**PROBLEM TO SOLVE**. Pull out every line below containing the word "More".
====
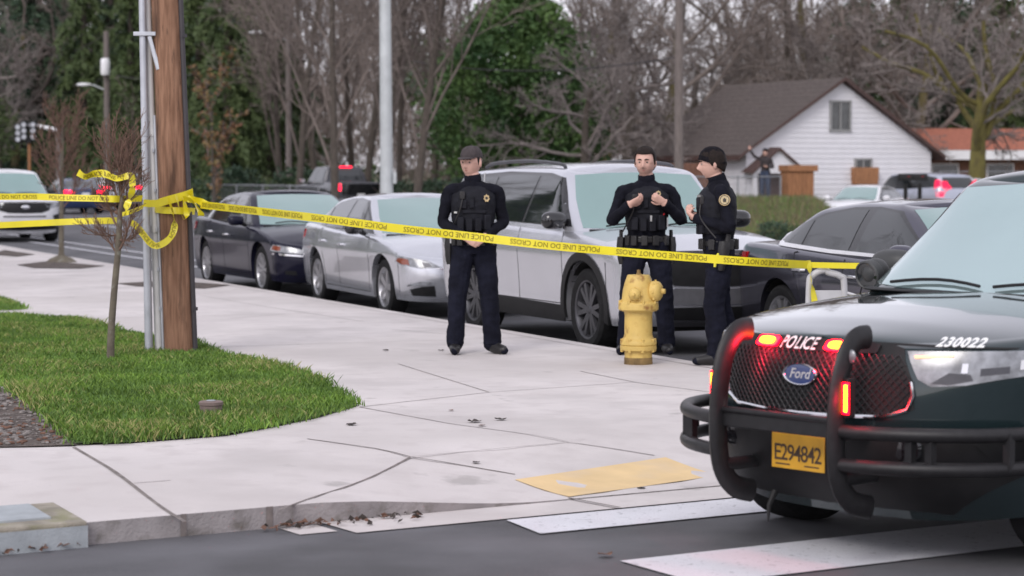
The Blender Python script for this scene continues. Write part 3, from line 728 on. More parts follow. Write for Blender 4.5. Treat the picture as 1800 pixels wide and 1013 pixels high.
car, PH, _ = suv(P_SILVER2, clad=.075, rails=1, mirrormat=M['gloss'], rim='rimdark',
    front=[('grille', symp([(0, .90), (.40, .90), (.62, .90), (.60, .84), (.47, .64), (0, .62)]), 'black', .006),
           ('grille_bar', symp([(0, .945), (.55, .94), (.56, .91), (0, .912)]), 'gloss', .014),
           ('bumper_panel', symp([(0, .60), (.46, .62), (.50, .60), (.48, .47), (0, .46)]), 'white' if False else 'rim', .012),
           ('lower_grille', symp([(0, .44), (.66, .44), (.60, .33), (0, .32)]), 'black', .008), ('skid_plate', symp([(0, .31), (.5, .315), (.46, .27), (0, .265)]), 'rimdark', .01)],
    frontpair=[('daytime_lamp', [(.62, .905), (.90, .93), (.93, .895), (.64, .875)], 'lens', .008), ('side_vent', [(.74, .42), (.86, .44), (.86, .56), (.80, .56)], 'black', .006)],
    headlight=([(.66, .74), (.90, .76), (.90, .66), (.70, .65)], [('bulb', [(.72, .67), (.84, .67), (.84, .73), (.72, .73)], 'chrome')], 'f'))
car.scale = (1, 1, 1.03); park(car, 1044, 617, .84, 1.55, 'silver SUV with black wheel arch cladding parked behind the two facing officers', GRP)
car, _, _ = sedan(P_CHAR, style='multi', R=.34, name='parked_car', handlemat=M['chrome'])
b = MB()
FSx = Hull(.06, -.92, crv([(.84, 1.36), (.94, 1.22), (1.0, 1.12), (1.1, .90), (1.2, .68), (1.3, .45), (1.37, .27), (1.42, .13)]), crv([(.90, -2.06), (1.0, -1.92), (1.08, -1.75), (1.2, -1.50), (1.3, -1.27), (1.38, -1.06), (1.42, -.98)]), crv([(.85, .875), (.95, .855), (1.05, .81), (1.2, .735), (1.32, .66), (1.40, .595), (1.44, .57)]), None, 5, 4.5)
for sg in (1, -1):
    patch(b, [(.95, .955), (.95, .978), (-.6, 1.008), (-1.42, 1.045), (-1.55, 1.13), (-1.62, 1.115), (-1.49, 1.015), (-.6, .978)], FSx.FS(sg), .1, .012, .02, (0, sg, .2))
b.build('window_chrome', M['brightwork'], car)
car.scale = (1.03, 1.03, 1.025); park(car, 1392, 636, .80, -1.37, 'charcoal sedan with a chrome window line parked behind the black police SUV', GRP)
# ---------------------------------------------------------------- the black police SUV in front
def on_surface(mb, geo, fn, u0, v0, off, out, m=0, flip=1, rot=0):
    """glyphs laid on a surface"""
    vs, fs = geo; e = .003; o = []
    for x, y in vs:
        u, v = u0 + flip * (x * cos(rot) - y * sin(rot)), v0 + x * sin(rot) + y * cos(rot); p = Vector(fn(u, v))
        n = (Vector(fn(u + e, v)) - Vector(fn(u - e, v))).cross(Vector(fn(u, v + e)) - Vector(fn(u, v - e))).normalized()
        if n.dot(Vector(out)) < 0: n = -n
        o.append(p + n * off)
    mb.add(o, fs, m)
M['taildim'] = pbr('tail_lamp', (.6, .02, .06), .3, emit=(1, .01, .08), es=.6)
M['greyplastic'] = pbr('dark_grey_plastic', (.045, .047, .048), .5, var=.15, vs=9, bump=.1, bs=200)
M['bar'] = pbr('push_bumper_coat', (.017, .0165, .018), .42, spec=.35, var=.2, vs=25, bump=.12, bs=350)
M['grillemesh'] = pbr('grille_plastic', (.022, .022, .024), .4, var=.2)
M['plate'] = pbr('plate_yellow', (.62, .33, .025), .45, var=.08, vs=12)
M['ink'] = pbr('plate_ink', (.06, .035, .02), .6)
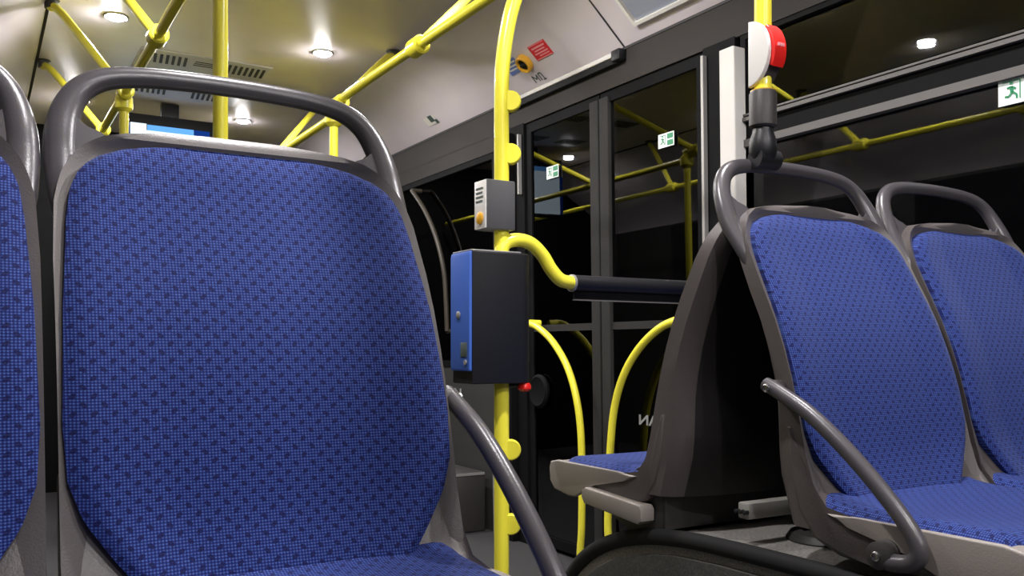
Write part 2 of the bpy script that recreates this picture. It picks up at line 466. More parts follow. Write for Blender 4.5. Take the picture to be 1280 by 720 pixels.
# dark seam strips in the ceiling
bm = bmesh.new(); box(bm, .250, .262, 2.0, 6.3, 1.412+H0, 1.4205+H0)
struct('trim_1', bm, M_['slot'])
def wbox(bm, y0, y1, z0, z1, inn=0.0, th=.04, bev=0, mi=0):
    """slab lying in the tilted right wall; inn = how far its face stands into the bus"""
    pts = [(WX(z0)-inn, z0+H0), (WX(z1)-inn, z1+H0), (WX(z1)-inn+th, z1+H0), (WX(z0)-inn+th, z0+H0)]
    prism(bm, pts, y0, y1, 'Y', bev=bev, mi=mi)
DY0, DYM, DY1 = 2.355, 2.975, 3.555        # the double door
# header band under the cove
bm = bmesh.new(); wbox(bm, Y_N, Y_F, 1.045, 1.18, .010, .06)
wbox(bm, DY1+.28, Y_F, .97, 1.05, .010, .05)
struct('trim_2', bm, M_['header'])
bm = bmesh.new(); wbox(bm, Y_N, Y_F, 1.174, 1.184, .013, .02)
struct('trim_3', bm, M_['slot'])
# lower wall panels
bm = bmesh.new(); wbox(bm, Y_N, 2.18, -.92, -.22, .0, .05); wbox(bm, DY1+.28, Y_F, -.92, -.10, .0, .05)
struct('wall_right', bm, M_['wall'])
# pillars
bm = bmesh.new(); wbox(bm, 2.160, 2.232, -.92, 1.00, .055, .10, .006)
tag(link('trim_4', bm, M_['white_trim']), kind='structure')
bm = bmesh.new(); wbox(bm, 2.20, DY0, -.92, 1.05, .012, .05)
struct('trim_5', bm, M_['frame'])
bm = bmesh.new(); wbox(bm, 2.335, 2.347, -.92, 1.02, .030, .03)
struct('trim_6', bm, M_['alu'])
bm = bmesh.new(); wbox(bm, DY1, DY1+.28, -.92, 1.05, .012, .06); wbox(bm, DY1+.09, DY1+.14, -.92, 1.02, .045, .05, .004)
struct('trim_7', bm, M_['frame'])
bm = bmesh.new(); wbox(bm, DY1+.305, DY1+.318, -.92, -.45, .02, .03); wbox(bm, DY1+.02, DY1+.03, .72, 1.0, .03, .03)
struct('trim_8', bm, M_['alu'])

def pane(parent, y0, y1, z0, z1, inn=-.012):
    bm = bmesh.new(); wbox(bm, y0, y1, z0, z1, inn, .006)
    return link('pane', bm, M_['glass'], parent, smooth=False)
def frame(parent, y0, y1, z0, z1, w, m, inn=.006, th=.03, name='frame'):
    bm = bmesh.new()
    wbox(bm, y0, y1, z1-w, z1, inn, th); wbox(bm, y0, y1, z0, z0+w, inn, th)
    wbox(bm, y0, y0+w, z0+w, z1-w, inn, th); wbox(bm, y1-w, y1, z0+w, z1-w, inn, th)
    return link(name, bm, m, parent, smooth=False)
def setting(name, loc):
    o = bpy.data.objects.new(name, None); C.objects.link(o); o['kind'] = 'structure'; o.empty_display_size = .05
    return o
w1 = setting('window_1', None)
frame(w1, -.6, 2.18, .742, 1.05, .022, M_['frame']); pane(w1, -.58, 2.16, .755, 1.03)
bm = bmesh.new(); wbox(bm, -.6, 2.18, .752, .764, .022, .03); wbox(bm, -.6, 2.18, .770, .776, .018, .03)
link('lower_rail', bm, M_['strip'], w1, smooth=False)
w2 = setting('window_2', None)
frame(w2, -.6, 2.18, -.22, .700, .02, M_['frame']); pane(w2, -.58, 2.16, -.2, .685)
bm = bmesh.new(); wbox(bm, -.6, 2.18, .668, .692, .016, .03); link('upper_rail', bm, M_['strip'], w2, smooth=False)
bm = bmesh.new(); wbox(bm, -.6, 2.18, .700, .742, .004, .04); struct('trim_9', bm, M_['frame'])
w3 = setting('window_3', None)
frame(w3, DY1+.28, 5.1, -.10, .97, .03, M_['frame']); pane(w3, DY1+.31, 5.07, -.07, .94)
w4 = setting('window_4', None)
frame(w4, 5.15, Y_F-.05, -.10, .97, .03, M_['frame']); pane(w4, 5.18, Y_F-.08, -.07, .94)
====
**RESPONSE BELOW**.
The Blender Python script for this scene continues. Write part 3, from line 728 on. More parts follow. Write for Blender 4.5. Treat the picture as 1800 pixels wide and 1013 pixels high.
Write part 2 of the bpy script that recreates this picture. It picks up at line 466. More parts follow. Write for Blender 4.5. Take the picture to be 1280 by 720 pixels.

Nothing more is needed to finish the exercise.